Achieved a specific detectivity D* exceeding 10^9 Jones at 1550 nm.

Demonstrated a 65x63 pixel single-pixel imaging system at room temperature.

Supported simultaneous visible-light and SWIR imaging in a monolithic silicon device.

Abstract

Silicon's bandgap inherently restricts its photodetection to wavelengths below 1100 nm, necessitating the integration of costly III-V semiconductors for short-wave infrared applications. Hyperdoping silicon beyond the solid solubility limit offers a promising "silicon-native" alternative, yet achieving practical short-wave infrared applications at room temperature remains a formidable challenge. Here, we demonstrate a high-detectivity hyperdoped silicon photodetector enabling room-temperature computational short-wave infrared imaging beyond Si bandgap wavelength at {\lambda} = 1550 nm. By integrating an ultrafast laser heating process step to reduce the dark current while keeping high responsivity, we achieve a specific detectivity D^* exceeding 10^9 Jones for 1550 nm at room temperature working in a forward-biased, photoconductive mode. The improved detectivity, coupled with a 59.4 dB linear dynamic range and kHz-scale bandwidth, allows us to demonstrate a single-pixel imaging system that reconstructs 1550 nm scenes at 65x63 pixels without cryogenic cooling.
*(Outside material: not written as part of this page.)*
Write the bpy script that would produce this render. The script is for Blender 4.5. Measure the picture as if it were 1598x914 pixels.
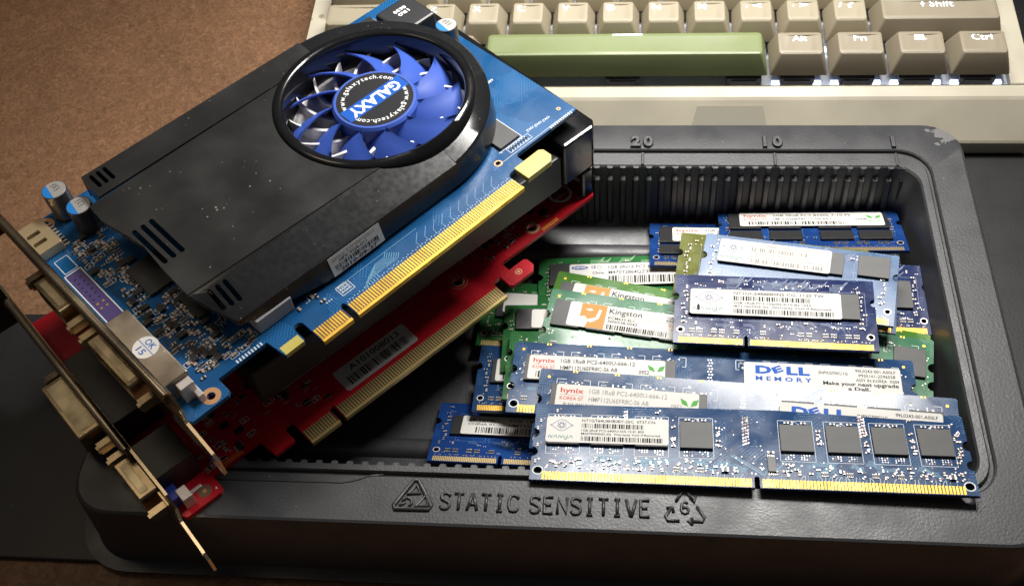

Our devices simultaneously support visible-light imaging, offering a path toward monolithically integrated, multispectral Si-native optical sensors. These results establish ultrafast-laser hyperdoped silicon as a viable platform for low-cost, room-temperature, short-wave infrared photonics, bridging the gap between advanced materials science and practical computational imaging system.